*** Data shown ***

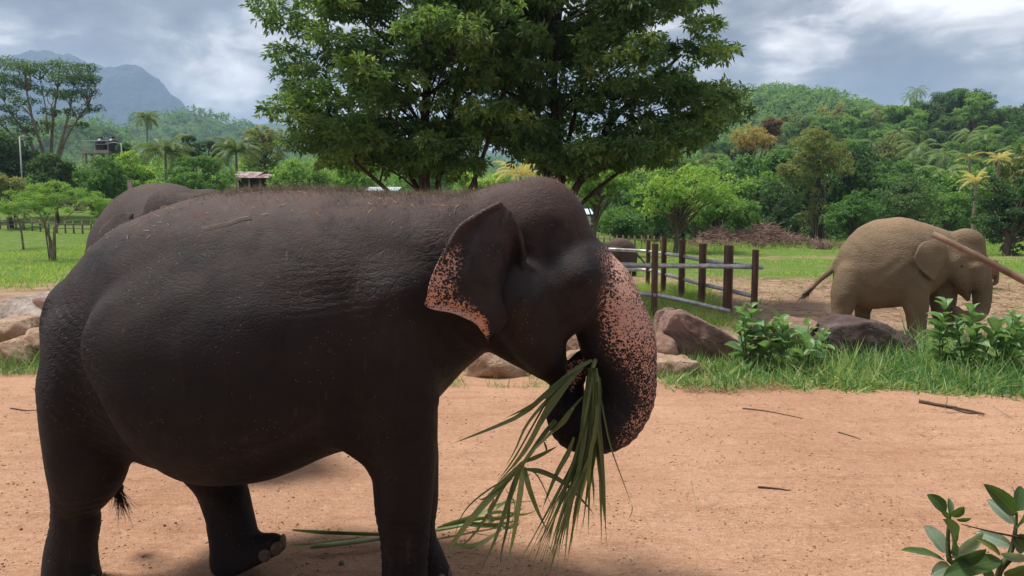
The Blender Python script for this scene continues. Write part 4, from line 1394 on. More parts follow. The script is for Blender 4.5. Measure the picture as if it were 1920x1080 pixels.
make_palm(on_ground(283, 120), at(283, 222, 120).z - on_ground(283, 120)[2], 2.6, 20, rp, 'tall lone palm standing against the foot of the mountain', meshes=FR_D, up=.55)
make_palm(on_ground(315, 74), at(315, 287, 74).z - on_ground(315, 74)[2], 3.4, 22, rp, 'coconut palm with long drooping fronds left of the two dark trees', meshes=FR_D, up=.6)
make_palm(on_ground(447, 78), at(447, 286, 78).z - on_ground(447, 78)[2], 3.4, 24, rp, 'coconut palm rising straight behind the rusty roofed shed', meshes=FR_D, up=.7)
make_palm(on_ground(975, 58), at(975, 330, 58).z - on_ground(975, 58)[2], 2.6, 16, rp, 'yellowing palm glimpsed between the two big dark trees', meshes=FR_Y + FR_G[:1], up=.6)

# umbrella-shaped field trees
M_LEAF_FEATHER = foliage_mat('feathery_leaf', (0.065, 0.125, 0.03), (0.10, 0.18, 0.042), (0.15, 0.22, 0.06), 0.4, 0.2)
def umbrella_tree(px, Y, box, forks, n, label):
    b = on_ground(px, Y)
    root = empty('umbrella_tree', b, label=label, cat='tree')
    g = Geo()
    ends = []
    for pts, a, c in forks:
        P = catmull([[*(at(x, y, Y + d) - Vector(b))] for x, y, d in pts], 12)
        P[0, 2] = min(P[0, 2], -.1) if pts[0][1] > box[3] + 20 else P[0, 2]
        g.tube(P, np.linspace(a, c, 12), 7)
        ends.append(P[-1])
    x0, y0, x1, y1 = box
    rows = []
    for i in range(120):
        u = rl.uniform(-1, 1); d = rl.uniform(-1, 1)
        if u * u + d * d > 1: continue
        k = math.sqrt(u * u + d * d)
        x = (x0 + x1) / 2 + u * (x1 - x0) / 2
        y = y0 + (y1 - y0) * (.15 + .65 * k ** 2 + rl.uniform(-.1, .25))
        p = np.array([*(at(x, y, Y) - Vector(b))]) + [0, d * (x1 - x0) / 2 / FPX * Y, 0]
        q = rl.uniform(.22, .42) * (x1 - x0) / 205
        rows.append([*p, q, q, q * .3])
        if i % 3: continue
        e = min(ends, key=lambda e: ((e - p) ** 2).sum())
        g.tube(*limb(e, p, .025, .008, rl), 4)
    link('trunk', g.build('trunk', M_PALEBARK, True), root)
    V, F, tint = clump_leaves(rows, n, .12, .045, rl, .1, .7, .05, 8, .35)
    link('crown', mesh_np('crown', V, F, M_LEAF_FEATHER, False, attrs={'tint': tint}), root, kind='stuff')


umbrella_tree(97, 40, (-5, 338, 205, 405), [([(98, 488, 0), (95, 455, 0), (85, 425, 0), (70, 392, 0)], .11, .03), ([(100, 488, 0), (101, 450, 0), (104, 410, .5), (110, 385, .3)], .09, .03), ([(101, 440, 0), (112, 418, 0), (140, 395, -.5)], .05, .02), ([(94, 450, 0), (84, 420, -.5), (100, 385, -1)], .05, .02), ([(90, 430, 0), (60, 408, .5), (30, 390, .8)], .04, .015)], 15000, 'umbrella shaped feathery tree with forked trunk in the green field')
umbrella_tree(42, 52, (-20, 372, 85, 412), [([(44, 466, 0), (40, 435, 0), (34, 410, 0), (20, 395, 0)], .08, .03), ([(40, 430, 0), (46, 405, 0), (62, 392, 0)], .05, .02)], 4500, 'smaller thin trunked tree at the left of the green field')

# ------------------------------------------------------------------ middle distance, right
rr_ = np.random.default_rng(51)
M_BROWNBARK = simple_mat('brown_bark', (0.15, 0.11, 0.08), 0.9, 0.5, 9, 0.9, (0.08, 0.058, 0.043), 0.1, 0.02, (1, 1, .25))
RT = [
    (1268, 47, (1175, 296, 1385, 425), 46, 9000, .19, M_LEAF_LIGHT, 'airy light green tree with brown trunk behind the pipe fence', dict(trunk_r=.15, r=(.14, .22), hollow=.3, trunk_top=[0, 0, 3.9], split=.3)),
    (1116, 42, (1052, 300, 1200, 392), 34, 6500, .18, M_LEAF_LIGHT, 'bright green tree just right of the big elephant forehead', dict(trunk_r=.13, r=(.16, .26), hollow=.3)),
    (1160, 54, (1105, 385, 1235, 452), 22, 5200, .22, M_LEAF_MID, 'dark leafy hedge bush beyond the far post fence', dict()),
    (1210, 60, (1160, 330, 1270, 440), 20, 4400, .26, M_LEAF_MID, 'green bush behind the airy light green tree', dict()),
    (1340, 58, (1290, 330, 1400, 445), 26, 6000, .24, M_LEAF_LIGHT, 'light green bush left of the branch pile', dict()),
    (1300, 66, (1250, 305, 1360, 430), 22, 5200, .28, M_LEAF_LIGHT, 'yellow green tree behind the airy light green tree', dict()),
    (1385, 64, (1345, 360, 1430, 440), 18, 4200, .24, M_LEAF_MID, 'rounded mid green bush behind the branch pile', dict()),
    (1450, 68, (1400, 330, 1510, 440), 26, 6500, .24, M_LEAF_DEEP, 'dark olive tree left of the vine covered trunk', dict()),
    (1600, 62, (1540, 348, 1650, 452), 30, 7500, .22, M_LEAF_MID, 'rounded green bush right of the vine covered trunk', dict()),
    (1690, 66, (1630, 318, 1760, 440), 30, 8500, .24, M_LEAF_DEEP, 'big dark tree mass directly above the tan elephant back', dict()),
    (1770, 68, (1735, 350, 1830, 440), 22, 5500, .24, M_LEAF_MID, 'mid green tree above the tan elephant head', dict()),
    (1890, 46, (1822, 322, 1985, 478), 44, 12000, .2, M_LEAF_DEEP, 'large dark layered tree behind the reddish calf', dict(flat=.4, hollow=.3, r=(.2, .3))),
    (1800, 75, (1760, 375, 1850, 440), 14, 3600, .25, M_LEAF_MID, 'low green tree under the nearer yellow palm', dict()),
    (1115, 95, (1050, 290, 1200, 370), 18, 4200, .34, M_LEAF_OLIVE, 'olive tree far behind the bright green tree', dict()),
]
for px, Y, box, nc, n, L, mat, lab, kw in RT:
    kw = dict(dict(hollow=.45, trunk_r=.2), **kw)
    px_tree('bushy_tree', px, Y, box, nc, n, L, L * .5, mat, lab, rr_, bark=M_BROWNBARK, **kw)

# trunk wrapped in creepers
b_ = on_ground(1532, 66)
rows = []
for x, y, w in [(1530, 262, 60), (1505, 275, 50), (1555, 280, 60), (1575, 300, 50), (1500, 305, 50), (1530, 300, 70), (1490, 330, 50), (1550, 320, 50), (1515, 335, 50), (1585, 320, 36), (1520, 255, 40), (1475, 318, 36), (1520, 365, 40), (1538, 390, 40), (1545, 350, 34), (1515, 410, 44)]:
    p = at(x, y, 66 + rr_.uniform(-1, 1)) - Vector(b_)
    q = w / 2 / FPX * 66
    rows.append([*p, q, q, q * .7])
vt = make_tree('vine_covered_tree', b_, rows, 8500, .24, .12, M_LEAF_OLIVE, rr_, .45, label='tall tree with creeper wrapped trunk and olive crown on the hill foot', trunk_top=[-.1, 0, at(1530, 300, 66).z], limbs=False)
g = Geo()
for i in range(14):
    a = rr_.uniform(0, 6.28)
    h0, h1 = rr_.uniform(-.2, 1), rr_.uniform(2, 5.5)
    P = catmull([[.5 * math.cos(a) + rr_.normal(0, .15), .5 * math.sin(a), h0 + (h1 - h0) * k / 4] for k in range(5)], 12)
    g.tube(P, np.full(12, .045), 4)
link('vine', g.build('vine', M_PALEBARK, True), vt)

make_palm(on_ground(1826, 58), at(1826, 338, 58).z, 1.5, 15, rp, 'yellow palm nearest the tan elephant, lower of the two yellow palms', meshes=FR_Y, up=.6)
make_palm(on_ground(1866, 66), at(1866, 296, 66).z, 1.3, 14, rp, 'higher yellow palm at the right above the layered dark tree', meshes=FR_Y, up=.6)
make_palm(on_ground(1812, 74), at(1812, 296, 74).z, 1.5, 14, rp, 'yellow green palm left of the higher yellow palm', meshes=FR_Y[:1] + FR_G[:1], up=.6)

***

Short problem:
Write out again exactly the lines from the start of the data above through the line containing "make_palm(on_ground(975, 58), at(975, 330, 58).z", inclusive, excluding any pictures.

Reply:
The Blender Python script for this scene continues. Write part 4, from line 1394 on. More parts follow. The script is for Blender 4.5. Measure the picture as if it were 1920x1080 pixels.
make_palm(on_ground(283, 120), at(283, 222, 120).z - on_ground(283, 120)[2], 2.6, 20, rp, 'tall lone palm standing against the foot of the mountain', meshes=FR_D, up=.55)
make_palm(on_ground(315, 74), at(315, 287, 74).z - on_ground(315, 74)[2], 3.4, 22, rp, 'coconut palm with long drooping fronds left of the two dark trees', meshes=FR_D, up=.6)
make_palm(on_ground(447, 78), at(447, 286, 78).z - on_ground(447, 78)[2], 3.4, 24, rp, 'coconut palm rising straight behind the rusty roofed shed', meshes=FR_D, up=.7)
make_palm(on_ground(975, 58), at(975, 330, 58).z - on_ground(975, 58)[2], 2.6, 16, rp, 'yellowing palm glimpsed between the two big dark trees', meshes=FR_Y + FR_G[:1], up=.6)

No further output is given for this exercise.